Be a Facebook Star: How to Successfully Post

kitten

As far as I can tell everyone is on Facebook for one reason and one reason only and that is to market. You may have thought “enlightenment,” but no, it’s mongering. Okay, perhaps there are passive types, one or two, that are there only to be marketed to. But even they will eventually be won over to the ease with which one can tout oneself and thereby become a commented superstar. So, what’s everyone marketing? A legitimate question to a serious bit of reductionism. This is by no means scientific, as you would expect for FB related stuff. The only science on that site is done by FB and that’s finely tuned to sucking as much personal information from the network denizens, to then put up for sale to highest bidders. The aim here is not to classify and rank successful post types as is unhelpfully done at one site but, rather, to see how the self-marketing is done.

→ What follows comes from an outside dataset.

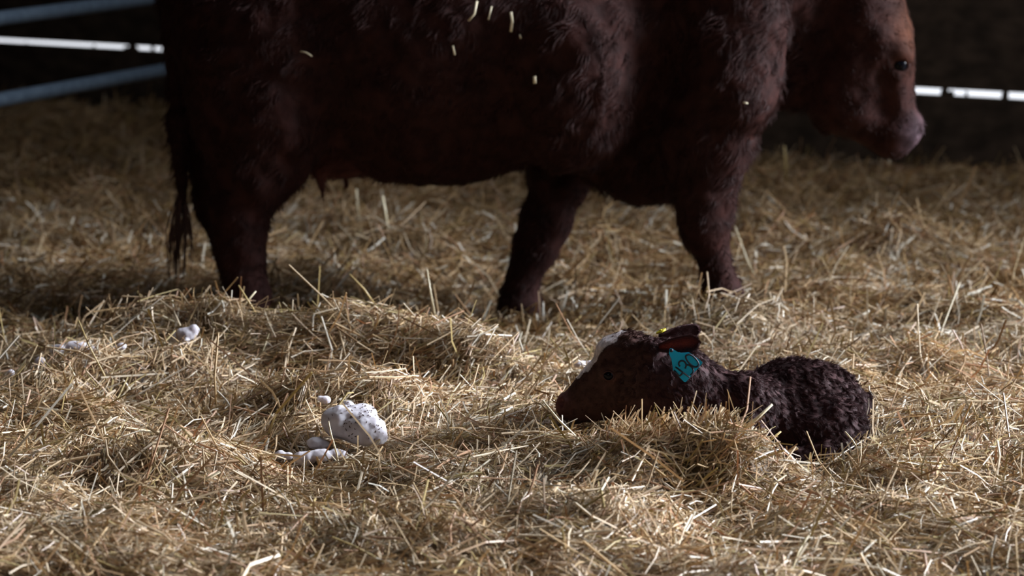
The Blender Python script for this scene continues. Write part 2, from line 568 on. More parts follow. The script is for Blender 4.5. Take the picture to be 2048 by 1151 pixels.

There is one group, the size of which is not known – at least by me, as I’m sure the FB statisticians know everything, which I’m excluding from consideration, and that’s the moronic crowd. They have yet to understand that a status update/posting is not a private communication between intimates, unless you have only one friend, and it’s not the NSA. (In fairness, there are FB settings to ensure that even postings remain restricted, but if I’m seeing them then they obviously haven’t been used). For example, “I wish you would be more passionate in bed. Your husband must be as disappointed as me.”

Two types of marketing jump out at me: Self and service/product. Of the two, at least in the feeds I see, and excluding the obvious and increasingly pervasive mongering by FB of everything from soft porn to fat enhancing foods, it is self-marketing that takes the prize. In my own quest to build a friend base for marketing I accepted and extended friend requests from and to people I have never and will never actually meet or ever interact with. One such person, a well-known personality, sent me what was obviously a cookie cutter message, specifying that they were on the site for one and only one reason, to market their products and that any messages outside this narrow scope would be ignored. Well, I immediately warmed to this person and knew this was my kind of friend that I would never really have.

Yes, I proudly admit that my only reason for being on FB is to shamelessly market my books and climate change awareness. I suspect that my efforts have not been quite the monster success I had hoped for, particularly regarding the more serious matter of climate change. In this regard, I am thinking of changing tact. Instead of foisting unwanted serious discourse onto my FB friends I shall from now on put a much more personal edge into my status updates. For example, instead of “Caring for Our Parents: It’s Unnatural,” I shall post a photo of a cute kitten and a misleading title of “This Kitten Killed my Parents: Read About Heinous Alien Feline.” Then, perhaps, I may just get the close attention that the self-marketing dreck does.

An article I rather liked, along with 97,743 others, all of eight 10000th of one percent of the FB population, a really teeny tiny number, identifies seven ways to be insufferable on FB. These incisive, worthy of a Neanderthal’s weltanschauung, self-marketing bits of drivel are the most common posts that come across my feed. You may be thinking that this has more to do with my random choice of friends, and you may be right, than a representative sample of FB denizens. Then, I suppose the author who classified this drivel must also have chosen their FB friends in a random fashion. Could be true, but highly doubtful.

If I may, let me boil the seven down to an essential four: pitiful personal details like, where I’m currently eating or with who I’m currently in sexual congress; personal greatness, look at me texting while driving; delusional posting of endless, zero interest personal photos; and, my favourite to hate, the f..king aphorism or cutesy sayings like “I may be piss poor but I’ve got something more powerful: personal integrity,” exactly what the powers that be would like to see the 99% aspire to.

Unfortunately, the proliferation of personal marketing posts turns FB into a home for the trite, unaware, narcissistic and, I suppose, mentally challenged. I wish it were otherwise as FB has the potential to be a tool for enlightenment and the spread of deep ideas. I don’t really know, I fully admit, the reason for the intellectual vacuum that seems to have formed on the pages of FB but if I had to guess I’d go for the possibility, sadly, that all of this is just an extension, with vastly more reach, of what used to happen through traditional email. It’s not FB that has turned much of the world’s population with access to the on line world into seeming idiots (utterly foolish or senseless people), it’s what has always been.